Taksówki tylko dla bogatych?
Taksówkarze wciąż głośno protestują przeciw obowiązkowi wyposażenia ich pojazdów w kasy fiskalne. Sami jednak przygotowują pasażerom niespodziankę...
31.10.2003 08:39
Kierowcy o kasach mówią dużo i chętnie. Na nagłośnieniu innej, załatwianej właśnie sprawy zależy im już mniej. Grupa łódzkich taksówkarzy zamierza zafundować pasażerom drastyczną podwyżkę cen. Jeśli ich propozycje zostaną przyjęte, kurs do Warszawy może zdrożeć z 260 do ok. 520 zł (!), a 7-kilometrowa przejażdżka po Łodzi zamiast 15 zł kosztować będzie najmniej 18 zł.
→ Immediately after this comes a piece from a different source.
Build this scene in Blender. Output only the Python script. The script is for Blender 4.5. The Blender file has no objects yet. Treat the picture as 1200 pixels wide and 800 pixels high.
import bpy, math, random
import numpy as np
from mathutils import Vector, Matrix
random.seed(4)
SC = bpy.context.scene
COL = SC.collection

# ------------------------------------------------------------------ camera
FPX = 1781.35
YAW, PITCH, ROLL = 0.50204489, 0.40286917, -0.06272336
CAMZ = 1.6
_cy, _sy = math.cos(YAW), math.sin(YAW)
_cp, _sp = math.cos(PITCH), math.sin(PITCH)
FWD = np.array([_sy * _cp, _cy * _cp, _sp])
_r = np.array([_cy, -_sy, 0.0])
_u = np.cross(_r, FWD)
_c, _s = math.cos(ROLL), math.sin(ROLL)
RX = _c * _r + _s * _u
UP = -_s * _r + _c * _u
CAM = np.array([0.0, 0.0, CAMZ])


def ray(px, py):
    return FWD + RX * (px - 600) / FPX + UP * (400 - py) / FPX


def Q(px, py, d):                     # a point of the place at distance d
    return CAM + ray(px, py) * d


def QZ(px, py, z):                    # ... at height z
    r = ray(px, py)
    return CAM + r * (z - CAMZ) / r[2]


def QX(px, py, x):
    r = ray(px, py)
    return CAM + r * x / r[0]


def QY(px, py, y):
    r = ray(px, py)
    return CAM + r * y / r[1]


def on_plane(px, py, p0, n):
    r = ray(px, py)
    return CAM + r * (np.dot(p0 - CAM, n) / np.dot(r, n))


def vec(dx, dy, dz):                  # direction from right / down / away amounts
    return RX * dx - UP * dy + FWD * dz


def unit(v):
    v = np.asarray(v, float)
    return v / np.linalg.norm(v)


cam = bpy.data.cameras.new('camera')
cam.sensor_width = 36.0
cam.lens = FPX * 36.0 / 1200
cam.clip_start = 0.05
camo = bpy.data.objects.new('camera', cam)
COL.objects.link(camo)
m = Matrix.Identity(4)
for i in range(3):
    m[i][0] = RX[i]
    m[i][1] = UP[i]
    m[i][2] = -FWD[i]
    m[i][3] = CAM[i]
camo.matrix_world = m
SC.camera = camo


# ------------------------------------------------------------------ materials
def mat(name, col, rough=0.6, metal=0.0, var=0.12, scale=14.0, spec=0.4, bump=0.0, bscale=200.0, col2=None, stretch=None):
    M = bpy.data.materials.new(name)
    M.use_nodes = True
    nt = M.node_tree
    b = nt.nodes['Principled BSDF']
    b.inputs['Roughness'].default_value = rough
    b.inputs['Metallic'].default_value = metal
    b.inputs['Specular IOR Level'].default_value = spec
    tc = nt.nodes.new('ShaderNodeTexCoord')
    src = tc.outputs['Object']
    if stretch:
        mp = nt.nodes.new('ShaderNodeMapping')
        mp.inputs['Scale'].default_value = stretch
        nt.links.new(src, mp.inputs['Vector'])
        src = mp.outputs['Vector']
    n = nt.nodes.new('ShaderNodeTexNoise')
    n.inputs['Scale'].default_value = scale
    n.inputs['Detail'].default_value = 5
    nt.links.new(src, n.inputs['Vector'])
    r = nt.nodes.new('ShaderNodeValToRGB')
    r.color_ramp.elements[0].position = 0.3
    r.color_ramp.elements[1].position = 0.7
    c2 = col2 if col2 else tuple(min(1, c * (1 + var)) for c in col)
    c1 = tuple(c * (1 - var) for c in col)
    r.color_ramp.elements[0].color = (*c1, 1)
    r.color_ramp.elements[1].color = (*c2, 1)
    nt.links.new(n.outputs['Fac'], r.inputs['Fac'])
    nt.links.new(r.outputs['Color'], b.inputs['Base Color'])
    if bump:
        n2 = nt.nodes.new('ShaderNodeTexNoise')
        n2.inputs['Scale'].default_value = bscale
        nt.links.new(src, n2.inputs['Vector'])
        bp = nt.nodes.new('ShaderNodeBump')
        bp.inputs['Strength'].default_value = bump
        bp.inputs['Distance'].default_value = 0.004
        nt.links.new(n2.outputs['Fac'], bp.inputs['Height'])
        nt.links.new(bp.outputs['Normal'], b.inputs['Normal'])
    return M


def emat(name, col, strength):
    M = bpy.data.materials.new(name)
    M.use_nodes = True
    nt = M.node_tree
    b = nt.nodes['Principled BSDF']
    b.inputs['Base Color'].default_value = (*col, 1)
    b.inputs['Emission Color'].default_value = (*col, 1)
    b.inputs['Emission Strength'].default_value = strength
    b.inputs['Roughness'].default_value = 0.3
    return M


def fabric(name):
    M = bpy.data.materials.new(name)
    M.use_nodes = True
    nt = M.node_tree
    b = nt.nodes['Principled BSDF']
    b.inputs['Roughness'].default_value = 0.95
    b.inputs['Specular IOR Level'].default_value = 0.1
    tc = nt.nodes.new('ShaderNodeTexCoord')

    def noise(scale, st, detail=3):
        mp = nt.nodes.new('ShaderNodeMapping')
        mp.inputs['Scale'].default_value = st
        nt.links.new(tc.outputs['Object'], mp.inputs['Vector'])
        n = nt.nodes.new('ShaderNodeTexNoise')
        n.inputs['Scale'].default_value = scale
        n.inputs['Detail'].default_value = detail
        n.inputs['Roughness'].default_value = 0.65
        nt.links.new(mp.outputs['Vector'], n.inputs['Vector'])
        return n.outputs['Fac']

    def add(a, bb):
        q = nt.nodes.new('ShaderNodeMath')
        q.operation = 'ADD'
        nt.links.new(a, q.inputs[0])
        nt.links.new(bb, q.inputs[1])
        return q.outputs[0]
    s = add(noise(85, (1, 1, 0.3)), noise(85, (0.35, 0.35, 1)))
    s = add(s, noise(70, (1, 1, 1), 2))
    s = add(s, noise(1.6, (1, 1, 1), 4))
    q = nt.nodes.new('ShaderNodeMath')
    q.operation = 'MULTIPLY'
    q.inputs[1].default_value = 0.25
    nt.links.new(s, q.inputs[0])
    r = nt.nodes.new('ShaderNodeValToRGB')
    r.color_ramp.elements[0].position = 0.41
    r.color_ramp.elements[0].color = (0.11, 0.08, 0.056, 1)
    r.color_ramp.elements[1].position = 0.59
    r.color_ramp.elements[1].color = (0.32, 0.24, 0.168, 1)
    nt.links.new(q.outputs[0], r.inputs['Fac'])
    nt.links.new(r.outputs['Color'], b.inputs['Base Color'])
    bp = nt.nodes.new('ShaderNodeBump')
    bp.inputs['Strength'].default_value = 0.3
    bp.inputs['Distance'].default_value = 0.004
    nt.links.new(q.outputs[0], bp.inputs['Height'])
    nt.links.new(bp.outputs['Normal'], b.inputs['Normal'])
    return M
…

24 września przedstawiciele komitetu założycielskiego Krajowego Samorządnego Związku Zawodowego Taksówkarzy "Jedność" złożyli, podpisaną przez 600 kierowców, prośbę do prezydenta miasta o podjęcie uchwały wprowadzającej urzędowe ceny minimalne i drugą, droższą strefę taryfową. Natychmiast odezwały się protesty:
– Dziwne jest już samo to, że w imieniu środowiska występuje związek, który nie jest nawet zarejestrowany – mówi Sławomir Rutka, prezes radio-taxi "919". – Podwyżka jest nieunikniona, ale nie taka! Nawet w Warszawie na tak wysokie ceny zdecydowała się tylko jedna firma.
Już za "trzaśnięcie drzwiami" pasażer miałby płacić o złotówkę więcej niż do tej pory (6 zł). Proponowana cena minimalna – 2 zł – oznacza, że za każdy przejechany kilometr klient dopłaci prawie 50 gr (dziś z rabatem płaci się niewiele ponad 1,50 zł za kilometr). Jeśli dodać do tego jeszcze płatną podwójnie drugą strefę, której granica w niektórych miejscach ma przebiegać dość blisko... centrum, okaże się, że taksówka stanie się luksusem, na który stać będzie tylko nielicznych.
– To są tylko propozy cje – broni się Andrzej Żuk, kierowca i przedstawiciel taksówkarskich związków. – Teraz będziemy prowadzić rozmowy.
Kajus Augustyniak, rzecznik prezydenta Łodzi, podkreśla, że magistrat może podjąć decyzję w sprawie cen minimalnych dopiero, gdy na ich temat dogadają się sami taksówkarze:
– Prezydent chciał poznać opinie przedstawicieli środowiska. Na spotkaniu w urzędzie okazało się, że jedni chcą cen minimalnych, inni – nie. Kiedy będzie zgoda w tej sprawie, będziemy dalej rozmawiać.